De aquí a un tiempo, las relaciones entre Israel y Estados Unidos son cada vez más incoherentes. Valga el caso de las primarias estadounidenses. Bernie Sanders, el primer judío con posibilidades de convertirse en presidente de EE UU, suscita mucho menos apoyo en Israel que su rival demócrata, Hillary Clinton. Y el candidato republicano favorito en ese país es Donald Trump, el multimillonario xenófobo. Trump presume de tener una hija convertida al judaísmo, pero su racismo recalcitrante, generalmente volcado contra musulmanes e hispanos, le ha convertido en un imán para antisemitas y nostálgicos del fascismo.
La falta de entusiasmo por Sanders está relacionada con sus opiniones en política exterior. A mediados de abril, el senador socialista por Vermont rompió un tabú al admitir que su país favorece desmedidamente a Israel, en detrimento del proceso de paz con Palestina. Sanders también se ha comprometido con la causa palestina en el seno del Partido Demócrata, nominando a activistas reconocidos como James Zogby y Cornel West para posiciones de liderazgo. Pero Trump –que también ha cuestionado la ortodoxia del Partido Republicano, opinando que Washington debería desempeñar un papel de mediador “neutral”– no es un candidato especialmente proisraelí. De cara a noviembre, solamente Clinton apuesta por mantener la “relación especial” que une a Washington y Tel Aviv.
La popularidad de Trump en Israel se enmarca dentro de la deriva que el país ha emprendido desde hace varias décadas. El sionismo izquierdista de los kibutz, que en su día atrajo a intelectuales como Tony Judt, Noam Chomsky o el propio Sanders, ha dado paso a un país cada vez más nacionalista y reaccionario.

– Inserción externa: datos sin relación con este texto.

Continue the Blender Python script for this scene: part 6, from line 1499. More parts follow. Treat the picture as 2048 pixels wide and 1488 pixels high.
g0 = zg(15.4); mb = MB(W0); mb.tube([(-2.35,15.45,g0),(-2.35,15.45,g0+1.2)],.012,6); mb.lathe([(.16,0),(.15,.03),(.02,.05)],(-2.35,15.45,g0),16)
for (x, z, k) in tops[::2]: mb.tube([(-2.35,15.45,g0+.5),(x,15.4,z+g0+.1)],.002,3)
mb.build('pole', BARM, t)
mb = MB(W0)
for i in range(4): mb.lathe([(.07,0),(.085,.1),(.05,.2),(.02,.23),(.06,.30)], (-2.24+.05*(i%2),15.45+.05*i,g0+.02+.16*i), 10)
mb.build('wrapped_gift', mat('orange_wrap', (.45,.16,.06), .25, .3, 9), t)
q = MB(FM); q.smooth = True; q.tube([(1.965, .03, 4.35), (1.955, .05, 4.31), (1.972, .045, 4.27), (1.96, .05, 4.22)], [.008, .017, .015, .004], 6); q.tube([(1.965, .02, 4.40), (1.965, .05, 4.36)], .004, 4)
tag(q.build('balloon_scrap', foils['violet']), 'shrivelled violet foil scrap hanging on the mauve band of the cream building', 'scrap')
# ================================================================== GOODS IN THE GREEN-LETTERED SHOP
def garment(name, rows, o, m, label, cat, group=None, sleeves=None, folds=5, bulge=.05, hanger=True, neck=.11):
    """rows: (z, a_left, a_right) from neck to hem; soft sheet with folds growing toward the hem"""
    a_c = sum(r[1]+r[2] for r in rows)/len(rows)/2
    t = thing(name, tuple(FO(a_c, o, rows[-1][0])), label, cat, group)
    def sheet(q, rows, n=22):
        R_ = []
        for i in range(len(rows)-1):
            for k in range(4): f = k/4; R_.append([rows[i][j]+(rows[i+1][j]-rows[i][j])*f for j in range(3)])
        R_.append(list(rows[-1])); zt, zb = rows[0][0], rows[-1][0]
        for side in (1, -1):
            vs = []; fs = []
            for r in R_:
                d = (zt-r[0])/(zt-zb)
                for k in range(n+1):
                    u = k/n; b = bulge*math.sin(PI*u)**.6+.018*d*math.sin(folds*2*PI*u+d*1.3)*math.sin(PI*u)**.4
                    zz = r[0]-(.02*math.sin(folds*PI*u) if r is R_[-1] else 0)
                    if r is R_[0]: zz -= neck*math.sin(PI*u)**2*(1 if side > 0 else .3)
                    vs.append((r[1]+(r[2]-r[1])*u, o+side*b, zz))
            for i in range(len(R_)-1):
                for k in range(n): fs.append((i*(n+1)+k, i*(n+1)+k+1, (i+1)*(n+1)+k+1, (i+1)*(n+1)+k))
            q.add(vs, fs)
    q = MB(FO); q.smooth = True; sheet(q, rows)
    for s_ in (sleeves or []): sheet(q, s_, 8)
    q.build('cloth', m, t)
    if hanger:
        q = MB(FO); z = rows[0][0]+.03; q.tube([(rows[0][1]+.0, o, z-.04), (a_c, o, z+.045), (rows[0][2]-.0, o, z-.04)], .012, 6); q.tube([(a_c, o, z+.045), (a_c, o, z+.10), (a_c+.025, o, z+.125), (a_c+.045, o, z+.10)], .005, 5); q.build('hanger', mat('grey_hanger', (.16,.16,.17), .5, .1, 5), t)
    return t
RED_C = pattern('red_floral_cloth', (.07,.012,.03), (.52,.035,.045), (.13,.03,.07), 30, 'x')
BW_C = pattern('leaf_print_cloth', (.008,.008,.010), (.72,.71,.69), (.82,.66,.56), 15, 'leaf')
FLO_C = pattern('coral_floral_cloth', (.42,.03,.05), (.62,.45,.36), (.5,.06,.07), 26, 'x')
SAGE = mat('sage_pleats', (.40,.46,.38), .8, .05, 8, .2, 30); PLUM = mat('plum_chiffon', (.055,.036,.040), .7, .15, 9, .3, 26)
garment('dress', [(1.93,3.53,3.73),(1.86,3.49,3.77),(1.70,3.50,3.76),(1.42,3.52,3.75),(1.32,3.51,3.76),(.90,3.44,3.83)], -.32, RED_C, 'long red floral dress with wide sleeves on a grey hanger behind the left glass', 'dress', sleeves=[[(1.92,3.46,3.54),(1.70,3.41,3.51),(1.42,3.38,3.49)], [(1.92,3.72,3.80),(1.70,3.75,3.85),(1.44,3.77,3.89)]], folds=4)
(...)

Benjamin Netanyahu, que va camino de sobrepasar a David Ben-Gurión como el primer ministro que más tiempo ha ejercido el poder, hace todo lo posible por ahondar en esta senda. No sorprende, por tanto, que la islamofobia de Trump despierte simpatía en Israel.
El 29 de mayo, en su más reciente viaje hacia el extremismo, Netanyahu nombró al ultranacionalista Avigdor Lieberman como ministro de Defensa. La retórica de Lieberman, que en el pasado ejerció como ministro de Exteriores, no tiene nada que envidiar a la de Trump. Su vuelta al gobierno parece un gesto calculado para humillar a los mandos militares israelíes, que, junto con los servicios de inteligencia, se han mostrado críticos con la política beligerante de Netanyahu. El nombramiento de Lieberman vino motivado por la dimisión de su predecesor, Moshe Yalón, que citó su “falta de fe” en Netanyahu. A principios de mayo el general Yair Golan, número dos de las Fuerzas de Defensa de Israel, comparó la situación de su país con la de Europa –y especialmente Alemania– en los años treinta.
La creciente intolerancia de Israel afecta a sus lazos con EE UU. Pocas relaciones entre un presidente estadounidense y un primer ministro israelí han sido tan tensas como la de Barack Obama con Netanyahu. Esta animosidad viene motivada, en parte, por el racismo al que el segundo recurre para apuntalar su posición en las urnas. Pero también por el descaro con que Netanyahu se permite tomar partido en la política estadounidense, apoyando al Partido Republicano en su intento de obstaculizar la agenda internacional de Obama.
La posición de Israel también pasa factura entre el electorado estadounidense. Aunque la opinión pública en EE UU es marcadamente proisraelí, los votantes jóvenes y de izquierdas muestran cada vez más simpatía por la causa palestina. Una encuesta reciente del Pew Research Center muestra, por primera vez, que un número mayoritario de demócratas progresistas siente más simpatía por Palestina que por Israel.
Israel, de momento, no corre el riesgo de que Washington lo considere un Estado paria, como Suráfrica en los años noventa. En EE UU hoy abundan iniciativas que pretenden estigmatizar movimientos críticos con el Estado de Israel. Pero tal vez se trate de la sobrerreacción a una tendencia que, a la larga, pone a Tel Aviv contra las cuerdas.